2025年3月 2日 (日)

記者会見

感想戦終了後、記者会見が行われました。

20250302dsc05688

――3連覇を達成した。
今回のシリーズは内容的にきわどい将棋ばかりでした。最後の競り合いの中で、何とか抜け出すことができたのはよかったと感じています。

――まだ王将戦が残っているが、本年度を振り返って。
いままでと比べて、内容と結果はそれほどうまくいっていない感じはあるかなと思います。後手番のときにペースを握られ、そのまま押し切られてしまう将棋が少なからずありました。そういったことが、なるべくないようにしていかなけれないけない、と思っています。

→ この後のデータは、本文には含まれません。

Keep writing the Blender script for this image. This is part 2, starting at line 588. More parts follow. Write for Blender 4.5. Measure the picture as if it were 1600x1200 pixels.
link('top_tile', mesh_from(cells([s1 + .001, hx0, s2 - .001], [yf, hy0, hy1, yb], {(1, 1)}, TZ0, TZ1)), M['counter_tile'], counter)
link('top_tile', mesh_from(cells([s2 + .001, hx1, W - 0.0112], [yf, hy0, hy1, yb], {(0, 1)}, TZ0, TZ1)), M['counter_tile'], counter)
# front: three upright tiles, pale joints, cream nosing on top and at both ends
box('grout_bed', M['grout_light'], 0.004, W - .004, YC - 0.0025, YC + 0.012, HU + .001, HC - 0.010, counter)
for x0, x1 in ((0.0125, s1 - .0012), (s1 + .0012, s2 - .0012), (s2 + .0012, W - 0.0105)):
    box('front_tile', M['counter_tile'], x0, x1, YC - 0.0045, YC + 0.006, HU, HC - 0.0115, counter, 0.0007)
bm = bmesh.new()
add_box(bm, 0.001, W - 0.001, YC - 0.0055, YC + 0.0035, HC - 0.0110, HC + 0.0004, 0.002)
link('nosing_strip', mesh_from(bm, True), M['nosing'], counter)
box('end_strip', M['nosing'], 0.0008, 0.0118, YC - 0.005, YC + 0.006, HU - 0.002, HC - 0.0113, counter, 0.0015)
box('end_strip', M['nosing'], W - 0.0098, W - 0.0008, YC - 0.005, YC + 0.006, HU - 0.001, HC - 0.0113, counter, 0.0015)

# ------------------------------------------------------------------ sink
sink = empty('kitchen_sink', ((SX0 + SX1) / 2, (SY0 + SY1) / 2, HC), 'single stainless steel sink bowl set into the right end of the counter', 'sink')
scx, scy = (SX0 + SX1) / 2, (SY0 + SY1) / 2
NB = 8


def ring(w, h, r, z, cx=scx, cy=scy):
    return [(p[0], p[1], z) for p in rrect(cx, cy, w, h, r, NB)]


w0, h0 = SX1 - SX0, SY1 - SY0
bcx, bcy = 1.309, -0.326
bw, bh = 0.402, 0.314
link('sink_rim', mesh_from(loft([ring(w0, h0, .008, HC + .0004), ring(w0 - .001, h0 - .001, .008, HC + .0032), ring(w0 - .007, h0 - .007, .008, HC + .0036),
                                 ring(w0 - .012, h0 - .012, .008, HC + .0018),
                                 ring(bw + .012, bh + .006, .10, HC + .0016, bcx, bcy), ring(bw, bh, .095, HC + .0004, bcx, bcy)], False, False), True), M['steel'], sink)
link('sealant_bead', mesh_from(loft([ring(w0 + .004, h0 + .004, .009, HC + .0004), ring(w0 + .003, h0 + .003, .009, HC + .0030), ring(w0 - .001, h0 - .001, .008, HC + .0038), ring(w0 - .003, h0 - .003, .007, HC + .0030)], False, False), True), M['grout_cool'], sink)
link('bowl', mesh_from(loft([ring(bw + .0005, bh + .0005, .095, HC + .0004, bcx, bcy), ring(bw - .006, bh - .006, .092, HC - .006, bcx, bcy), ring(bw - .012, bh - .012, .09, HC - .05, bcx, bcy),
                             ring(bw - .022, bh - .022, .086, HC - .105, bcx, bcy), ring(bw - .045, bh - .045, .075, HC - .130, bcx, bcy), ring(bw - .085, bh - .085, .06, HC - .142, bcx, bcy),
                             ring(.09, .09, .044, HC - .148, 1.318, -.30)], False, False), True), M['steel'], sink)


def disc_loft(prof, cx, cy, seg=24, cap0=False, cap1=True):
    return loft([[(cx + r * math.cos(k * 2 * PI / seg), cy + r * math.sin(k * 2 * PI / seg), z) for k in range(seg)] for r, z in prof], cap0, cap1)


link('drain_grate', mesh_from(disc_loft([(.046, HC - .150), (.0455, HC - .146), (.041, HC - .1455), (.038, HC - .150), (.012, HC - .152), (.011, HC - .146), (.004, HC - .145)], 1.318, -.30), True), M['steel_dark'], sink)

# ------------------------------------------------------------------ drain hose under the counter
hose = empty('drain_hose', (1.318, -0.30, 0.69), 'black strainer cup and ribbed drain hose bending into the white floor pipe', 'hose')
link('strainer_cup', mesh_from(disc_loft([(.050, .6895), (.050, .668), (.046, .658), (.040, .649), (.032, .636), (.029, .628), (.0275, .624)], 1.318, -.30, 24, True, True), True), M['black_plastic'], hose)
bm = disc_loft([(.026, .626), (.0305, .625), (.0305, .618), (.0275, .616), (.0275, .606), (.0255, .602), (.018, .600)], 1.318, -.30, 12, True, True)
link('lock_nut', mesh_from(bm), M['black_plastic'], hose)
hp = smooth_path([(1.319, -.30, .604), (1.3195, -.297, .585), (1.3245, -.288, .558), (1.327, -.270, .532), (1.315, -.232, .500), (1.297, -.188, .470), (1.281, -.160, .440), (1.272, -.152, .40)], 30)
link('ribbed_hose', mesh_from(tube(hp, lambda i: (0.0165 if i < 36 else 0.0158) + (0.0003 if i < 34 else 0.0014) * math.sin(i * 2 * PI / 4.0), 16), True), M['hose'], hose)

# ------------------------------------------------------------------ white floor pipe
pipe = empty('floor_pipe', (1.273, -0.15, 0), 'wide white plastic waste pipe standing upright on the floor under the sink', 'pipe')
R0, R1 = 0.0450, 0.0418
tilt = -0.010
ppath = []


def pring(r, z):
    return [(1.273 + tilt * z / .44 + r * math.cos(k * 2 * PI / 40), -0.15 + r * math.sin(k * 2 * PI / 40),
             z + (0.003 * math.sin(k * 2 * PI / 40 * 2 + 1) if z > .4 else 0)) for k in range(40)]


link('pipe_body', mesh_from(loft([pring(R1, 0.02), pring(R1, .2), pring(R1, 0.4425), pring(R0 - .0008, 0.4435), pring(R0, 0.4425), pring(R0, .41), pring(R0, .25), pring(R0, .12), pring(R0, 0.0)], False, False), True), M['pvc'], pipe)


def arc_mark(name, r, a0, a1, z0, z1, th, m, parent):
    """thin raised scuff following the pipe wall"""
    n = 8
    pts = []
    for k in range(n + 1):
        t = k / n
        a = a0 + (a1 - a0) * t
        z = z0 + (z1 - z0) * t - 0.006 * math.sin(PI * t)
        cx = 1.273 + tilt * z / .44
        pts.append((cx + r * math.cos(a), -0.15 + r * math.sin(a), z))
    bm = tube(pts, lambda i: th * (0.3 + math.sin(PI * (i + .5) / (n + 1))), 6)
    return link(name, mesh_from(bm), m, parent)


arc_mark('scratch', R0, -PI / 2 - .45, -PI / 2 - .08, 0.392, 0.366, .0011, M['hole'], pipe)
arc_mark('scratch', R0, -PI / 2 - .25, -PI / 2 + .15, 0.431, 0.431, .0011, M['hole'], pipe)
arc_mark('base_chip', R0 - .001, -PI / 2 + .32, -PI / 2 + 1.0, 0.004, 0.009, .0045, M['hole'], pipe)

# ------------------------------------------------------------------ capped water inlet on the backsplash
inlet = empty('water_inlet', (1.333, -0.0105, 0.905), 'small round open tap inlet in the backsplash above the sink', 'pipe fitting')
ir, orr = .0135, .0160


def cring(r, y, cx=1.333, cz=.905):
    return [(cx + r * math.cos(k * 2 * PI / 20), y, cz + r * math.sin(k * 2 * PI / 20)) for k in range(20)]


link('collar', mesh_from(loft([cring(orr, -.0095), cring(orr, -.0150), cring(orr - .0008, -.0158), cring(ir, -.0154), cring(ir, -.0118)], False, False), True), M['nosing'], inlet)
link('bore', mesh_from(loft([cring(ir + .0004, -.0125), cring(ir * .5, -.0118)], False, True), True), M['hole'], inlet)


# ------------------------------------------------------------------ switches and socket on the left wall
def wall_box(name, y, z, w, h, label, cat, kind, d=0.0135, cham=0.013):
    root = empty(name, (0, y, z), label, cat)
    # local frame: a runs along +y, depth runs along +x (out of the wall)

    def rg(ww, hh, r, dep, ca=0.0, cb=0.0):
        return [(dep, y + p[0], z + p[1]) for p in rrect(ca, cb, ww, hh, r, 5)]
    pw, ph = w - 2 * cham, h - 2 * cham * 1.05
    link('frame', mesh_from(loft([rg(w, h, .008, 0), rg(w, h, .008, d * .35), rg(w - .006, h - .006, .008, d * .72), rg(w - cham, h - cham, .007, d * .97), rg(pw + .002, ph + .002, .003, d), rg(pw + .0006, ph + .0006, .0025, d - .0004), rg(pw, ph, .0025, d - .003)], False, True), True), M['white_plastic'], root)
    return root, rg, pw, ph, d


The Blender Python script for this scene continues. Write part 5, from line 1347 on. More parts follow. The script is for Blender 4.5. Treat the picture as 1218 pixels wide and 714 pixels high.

――これで通算タイトル数は27期。谷川浩司十七世名人の記録に並んだ。
谷川十七世名人は私にとって憧れの方でもでありますので、記録の上で並ぶことができたのは光栄なことだと感じています。

――新潟の地で今回初めてタイトルを獲得した。
新潟では、これまで何回も対局をさせていただいていますけど、地元の方に温かく迎えていただける印象が強いので、今回こちらで防衛という結果を出せたことはうれしく思います。千日手・指し直し局も熱戦というか、難しい将棋でしたので、そういう将棋をお見せできたことはよかったなと思います。

――新潟のファンの声援は力になったか。
前夜祭でも対局に期待していただいていることは感じていましたし、今日は指し直しになった時点で、後手番で少し残り時間にも差がついていて、厳しい状況かなと思っていたのですけど、その中でも気持ちを切らさずに指すことができたかなと感じています。

――5年かからずにタイトル獲得27期を達成した。早いと感じているか。
そういったことを意識したことはなかったんですけど、私が初めてタイトルを獲ることができたのが2020年でしたので、27期と聞くと、思っているよりもタイトル戦を戦ってきたんだなという感じはします。

――タイトル戦の勝利数が100勝に達した。
そちらについては、そんなに(意識しなかった)という気持ちです。タイトル戦でいろいろ貴重な経験ができたと感じていますし、それをこれからもしっかりと生かして取り組んでいければと思います。

20250302img_71712

――感想戦では咳き込む場面もあった。
少し咳が出る症状が続いているのですが、少しずつよくなっているかなとは思いますし、本局については対局に集中して臨めたかなと思います。

――昔の話になるが、増田八段はデビューから29連勝目の相手でもあった。タイトル戦で戦うことの感慨はあったか。
(29連勝の)対局自体は昔のことですので、思い出したりということはないんですけど、増田八段とは長い持ち時間で対局することがしばらくなかったので、今回初めてタイトル戦で対戦して、自分自身、勉強になることが多かったかなと思います。

――増田八段は将棋の体力をつけるために筋トレをしている。藤井棋王もフィジカル強化を考えているか。
増田八段ほど筋力をつけるのは難しいかなとは思いますが、体力作りも少しずつしていければと思っています。フィジカルの面もそうですが、メンタルの面もいい状態にしていけるように取り組んでいければと思います。

――ファンに向けて一言。
対局をご覧いただき、ありがとうございました。今回のシリーズを振り返ると、中盤のねじり合いが続くことが多く、先手番で主導権を握れなかった点は課題が残ったなと感じています。そういった難しい中盤戦を考えることができて、得たものも多いシリーズでした。王将戦もシリーズが続いていますので、そちらでもよい将棋が指せるようにコンディションを整えていけたらと思っています。